Comment les Russes voient le texte adopté par le Conseil de sécurité
Dans le même temps, le ministre russe des Affaires étrangères Sergueï Lavrov a salué l’attitude des puissances occidentales « qui avaient finalement cessé de proférer des menaces et de chercher à résoudre le problème en Syrie en incombant au seul gouvernement syrien la responsabilité de ce qui se passe sans jamais mentionner l’existence des groupes armés ». Il s’agissait pour lui de commenter l’adoption par les 15 membres du Conseil de sécurité de la déclaration présidentielle d’origine française, et exigeant du gouvernement syrien et de de l’opposition un appui immédiat et entier à la mission de paix de Kofi Annan.
Revenant sur les les projets de résolution du Conseil de sécurité auxquels la Russie avait opposé son veto, Sergueï Lavrov a fait remarquer que la Russie avait, par cette attitude, défendu le Conseil de sécurité lui-même et non pas le gouvernement syrien : « Le Conseil de sécurité ne devrait pas prendre de résolutions irréalistes », a résumé Lavrov. Et, à propos du texte voté par le Conseil mercredi soir, le chef de la diplomatie russe avait préalablement annoncé à Berlin que ce texte non contraignant du Conseil de sécurité n’incluait ni d’ultimatums ni signaux hostiles à destination de Bachar al-Assad et de son gouvernement.
Poutine : le président Bachar al-Assad s’intéresse à ses concitoyens
De son côté, le délégué permanent russe auprès des Nations-Unies, Vitali Tchourkine, a affirmé que la position de son pays à l’égard de la Syrie n’avait pas changé, expliquant que cette position reflète la conception et la compréhension par la Russie de l’impératif de stopper toutes les formes de violence et d’obtenir l’adhésion de toutes les parties au dialogue.
Citant Tchourkine, l’agence russe Itar-Tass écrit que « les pourparlers du groupe d’experts envoyé par Kofi Annan à Damas pour discuter du mécanisme d’observation du cessez-le feu se déroulent d’une manière très satisfaisante. La Russie est en contact permanent et très étroit avec Annan ».

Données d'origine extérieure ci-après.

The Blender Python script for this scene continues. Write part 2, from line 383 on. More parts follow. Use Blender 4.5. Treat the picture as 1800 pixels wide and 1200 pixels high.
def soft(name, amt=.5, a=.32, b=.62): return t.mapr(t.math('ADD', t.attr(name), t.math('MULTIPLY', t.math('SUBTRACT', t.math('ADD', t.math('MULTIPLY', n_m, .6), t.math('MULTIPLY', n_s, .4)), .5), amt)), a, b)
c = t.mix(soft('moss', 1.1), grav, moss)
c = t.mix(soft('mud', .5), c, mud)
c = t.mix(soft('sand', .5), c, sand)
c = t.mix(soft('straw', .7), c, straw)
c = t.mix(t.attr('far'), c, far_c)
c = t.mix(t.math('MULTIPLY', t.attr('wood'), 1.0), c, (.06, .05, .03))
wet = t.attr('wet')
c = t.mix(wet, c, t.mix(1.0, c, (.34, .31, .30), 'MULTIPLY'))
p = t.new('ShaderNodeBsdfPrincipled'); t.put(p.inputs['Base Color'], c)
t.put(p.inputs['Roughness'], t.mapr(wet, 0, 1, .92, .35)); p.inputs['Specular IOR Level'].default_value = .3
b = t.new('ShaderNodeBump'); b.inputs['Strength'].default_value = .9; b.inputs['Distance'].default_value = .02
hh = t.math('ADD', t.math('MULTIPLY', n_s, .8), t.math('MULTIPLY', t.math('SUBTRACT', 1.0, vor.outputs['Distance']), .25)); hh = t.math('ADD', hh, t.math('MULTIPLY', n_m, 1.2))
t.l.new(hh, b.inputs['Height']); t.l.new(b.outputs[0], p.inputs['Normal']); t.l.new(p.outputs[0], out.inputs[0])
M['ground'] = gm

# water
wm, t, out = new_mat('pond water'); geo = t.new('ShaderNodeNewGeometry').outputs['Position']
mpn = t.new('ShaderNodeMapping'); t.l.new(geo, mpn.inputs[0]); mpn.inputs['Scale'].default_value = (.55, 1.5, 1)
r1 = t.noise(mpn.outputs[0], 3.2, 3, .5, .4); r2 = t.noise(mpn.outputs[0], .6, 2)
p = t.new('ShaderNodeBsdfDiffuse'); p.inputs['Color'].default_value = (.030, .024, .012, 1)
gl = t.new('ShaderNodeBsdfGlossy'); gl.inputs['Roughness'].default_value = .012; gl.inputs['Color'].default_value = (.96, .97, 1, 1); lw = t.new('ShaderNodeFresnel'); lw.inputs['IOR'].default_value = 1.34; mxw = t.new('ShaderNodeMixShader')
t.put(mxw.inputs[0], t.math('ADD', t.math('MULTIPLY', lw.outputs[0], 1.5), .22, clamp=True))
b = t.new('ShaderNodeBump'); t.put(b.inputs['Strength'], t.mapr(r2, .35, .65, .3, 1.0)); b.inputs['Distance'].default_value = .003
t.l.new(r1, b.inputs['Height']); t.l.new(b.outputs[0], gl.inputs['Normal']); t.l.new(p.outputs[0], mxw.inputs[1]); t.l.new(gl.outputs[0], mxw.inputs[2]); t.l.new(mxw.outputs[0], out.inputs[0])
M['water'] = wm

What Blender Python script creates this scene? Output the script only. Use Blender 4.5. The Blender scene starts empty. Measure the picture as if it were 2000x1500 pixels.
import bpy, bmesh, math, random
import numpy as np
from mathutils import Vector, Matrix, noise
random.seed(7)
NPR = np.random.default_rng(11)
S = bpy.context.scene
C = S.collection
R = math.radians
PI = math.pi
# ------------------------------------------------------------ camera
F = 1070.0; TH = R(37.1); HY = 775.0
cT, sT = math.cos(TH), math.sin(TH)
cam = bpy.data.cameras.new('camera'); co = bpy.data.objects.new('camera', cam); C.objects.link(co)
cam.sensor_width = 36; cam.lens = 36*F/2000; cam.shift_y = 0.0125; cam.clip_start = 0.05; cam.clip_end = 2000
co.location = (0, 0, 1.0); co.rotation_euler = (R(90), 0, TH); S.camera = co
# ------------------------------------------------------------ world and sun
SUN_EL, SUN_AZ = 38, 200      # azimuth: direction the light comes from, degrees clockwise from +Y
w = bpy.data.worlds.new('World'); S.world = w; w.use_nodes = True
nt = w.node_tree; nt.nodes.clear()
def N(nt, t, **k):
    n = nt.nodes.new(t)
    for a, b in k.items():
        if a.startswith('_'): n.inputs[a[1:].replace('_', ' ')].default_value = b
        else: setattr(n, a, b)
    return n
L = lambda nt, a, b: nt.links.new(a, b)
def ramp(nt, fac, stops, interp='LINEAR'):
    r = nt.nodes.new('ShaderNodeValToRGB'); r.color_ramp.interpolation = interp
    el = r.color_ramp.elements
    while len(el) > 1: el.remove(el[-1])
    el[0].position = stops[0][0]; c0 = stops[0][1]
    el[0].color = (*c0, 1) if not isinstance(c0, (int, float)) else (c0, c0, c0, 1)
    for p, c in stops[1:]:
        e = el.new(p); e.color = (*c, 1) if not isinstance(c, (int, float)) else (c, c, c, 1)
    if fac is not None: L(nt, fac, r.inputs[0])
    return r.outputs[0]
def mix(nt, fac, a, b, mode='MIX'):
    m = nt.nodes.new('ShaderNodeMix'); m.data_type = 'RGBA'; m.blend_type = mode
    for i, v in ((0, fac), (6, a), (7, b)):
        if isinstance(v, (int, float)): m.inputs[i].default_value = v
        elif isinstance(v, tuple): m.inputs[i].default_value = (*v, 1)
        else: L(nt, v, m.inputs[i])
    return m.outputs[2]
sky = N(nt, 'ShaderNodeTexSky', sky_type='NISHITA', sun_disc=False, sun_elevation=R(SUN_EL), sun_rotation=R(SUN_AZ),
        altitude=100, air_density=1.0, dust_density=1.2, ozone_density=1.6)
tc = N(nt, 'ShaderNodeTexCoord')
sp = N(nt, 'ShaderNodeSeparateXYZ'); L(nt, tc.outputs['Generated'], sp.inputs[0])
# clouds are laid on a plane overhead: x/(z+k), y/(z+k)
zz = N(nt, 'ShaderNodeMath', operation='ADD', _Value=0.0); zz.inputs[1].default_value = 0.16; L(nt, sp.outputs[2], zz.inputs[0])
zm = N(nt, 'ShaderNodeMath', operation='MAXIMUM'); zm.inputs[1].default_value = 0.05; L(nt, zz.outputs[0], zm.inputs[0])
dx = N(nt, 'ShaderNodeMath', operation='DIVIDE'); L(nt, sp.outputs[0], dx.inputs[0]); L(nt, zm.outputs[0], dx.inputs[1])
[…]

Et, histoire de rappeler à ses partenaire occidentaux que la Russie, dans le dossier syrien, n’oubliait rien et n’était dupe de rien, le délégué russe a aussi exprimé son inquiétude quant au trafic d’armes vers la Syrie, soulignant que cette question ne facilitait pas la réussite de la mission de l’envoyé onusien en Syrie.
Enfin, citons cette dernière réaction politique russe, émanant cette fois du sommet de l’Etat : le porte-parole du président Vladimir Poutine, Dimitri Piskov, a fait cette énième précision quant aux responsabilités à établir dans la dégradation de la situation en Syrie. S’exprimant au micro de la BBC, Piskov a ainsi déclaré : « Nous ne pouvons débattre d’un acte de violence, commis par l’une des partie du conflit intérieur syrien, tout en ignorant les actes de l’autre partie en conflit ; au contraire, nous devons prendre une position équilibrée, sans oublier que le président al-Assad s’intéresse à ses concitoyens et donc assume sa responsabilité de garantir l’ordre public en Syrie« .
A entendre ces différents responsables russes, dont le plus élevé, on a l’impression que tout ce qu’ont pu dire les politiques et diplomates américains, britanniques, français, turcs ou qataris depuis des mois a été comme balayé par le vent de l’Histoire, et la montée en puissance à l’ONU de l’axe russo-chinois.
Aujourd’hui, la direction russe impose tranquillement aux Occidentaux son analyse de la situation syrienne, sur les violences de l’opposition mais aussi sur la légitimité de Bachar al-Assad. Elle amène ses adversaires sur son terrain, et apparaitrait presque comme le vrai parrain de la mission Annan à Damas. Oui, le rapport de forces s’est inversé au point que c’est Moscou qui peut faire accepter par Damas certaines des mesures réclamées, avec beaucoup d’arrogance naguère, par le front international anti-Bachar.
Alors qu’Erdogan, Ben Jassem al-Thani et Juppé en sont réduits aux déclarations aussi fielleuses qu’impuissantes, Poutine impose ses analyses, voire son agenda de négociation. Il pourra y avoir des frictions entre Moscou et Damas, il n’y aura pas de rupture, car Damas et Moscou ont gagné ensemble cette longue et dramatique partie diplomatique, sauf imprévu ou provocation d’ampleur.